Agricultural corporate entities as well as many independent ranchers and farmers continue to use damaging herbicides and other chemicals. But organizations like The Nature Conservancy, Montana Land Reliance, and Audubon are doing a lot in our state to educate and partner with local agricultural communities, leading to tremendously creative collaborations compared to even twenty years ago. This is a deep topic, with lots of perspectives and different things happening in different places. But more and more folks today are leaning into alternative ways of doing things that are not harmful to the environment and to our food sources. We are grateful to be one of many ranches across the country partnering with Audubon’s Conservation Ranching Initiative to encourage rotational grazing and other ethical practices (no antibiotics, incorporating high-grade seaweed and biochar into cattle diets to enrich soil and help sequester carbon, etc.) doing what we can to support these old-growth grasslands for birds and other forms of life that depend on them.
What was easiest about writing this book? What was most difficult?
Descriptions of the landscape and wildlife were delightful! It was pure pleasure listening and observing carefully over the years, then doing my best to transcribe the delicious voices and inherent poetry of nature. Dialogue was fun too. Descriptions of my own family history were the most difficult. I don’t have that many childhood memories, and the majority of those I do have aren’t great. Having spent many years working through the residue of my earlier years, I knew I wanted Elk Love to be primarily a hymn of praise, an ode to the overwhelming presence of wonder, joy, love, and gratitude I experience in my life now.
Are you working on another book, and if so, what will the subject be?
I’ve got a roughed-out draft of a second memoir that picks up where this one ends. I’m largely a visitor in Harrison’s world of ranching and hunting in Elk Love. In my second volume, I’m getting my sea legs on, as a rancher and a wife. I’m initiating a lot more and have some wild experiences on my own, as the adventures in our valley continue to deepen and expand.

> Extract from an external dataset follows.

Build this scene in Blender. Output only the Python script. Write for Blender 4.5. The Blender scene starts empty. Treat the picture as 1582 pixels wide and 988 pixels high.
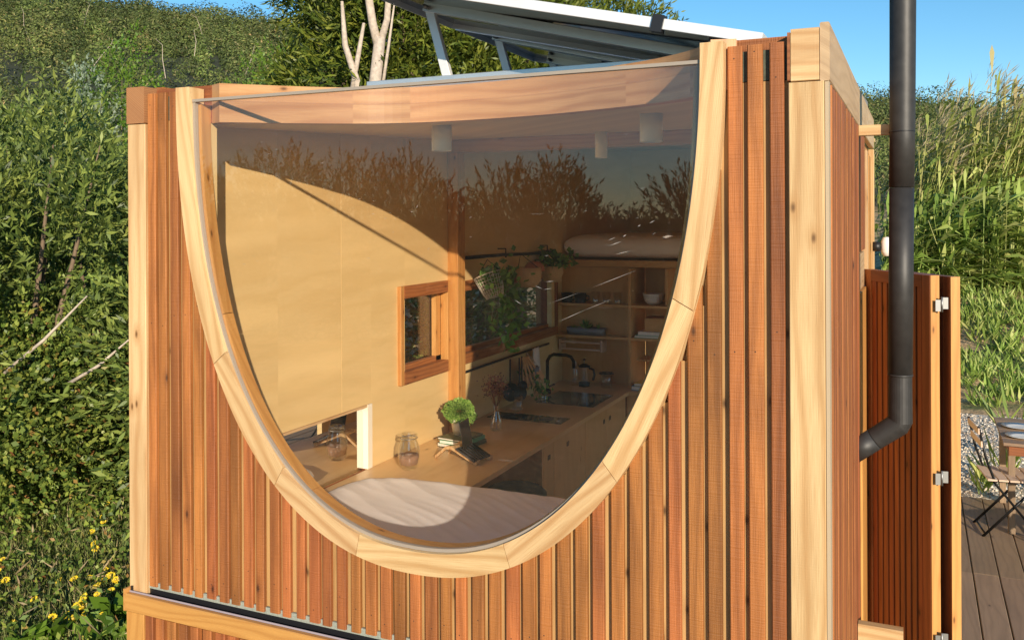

Thanks, Lynne! Please add anything else you’d like our readers to know.
I’ve had a longstanding fascination with the concept of alchemy and transformative experiences in life. There is a lot of alchemy in Elk Love—in the heat of things, I’m changing into someone different. Phyllis is a playful trickster figure. Harrison is half man, half beast. We construct a lantern using willow branches that looks like a butterfly chrysalis or an egg. In another scene, Harrison and I build a bridge together over the creek we must ford to get home. The entry to every Zendo and monastery I’ve been to has a bridge to cross, symbolizing the passage from one world to another. Inviting conversations with what is different or unfamiliar, building bridges of connection, seeking relationships between what is human and not human, comfortable and uncomfortable, visible and invisible … this is where I like to live.
Elk Love is a story of wonder and inspiration. I wrote it for anyone like me, who might be looking for an ideal escape from the crush of a busy life, and is needing an opportunity to wander, for a time, into a lost garden to explore a hidden love of nature and the spirit of animals. I wrote Elk Love as an open invitation to readers who are curious about the healing capacities of stepping outside one’s comfort (or discomfort?) zones to explore the generous wisdom of what is truly wild—both precious and disturbing—in us all.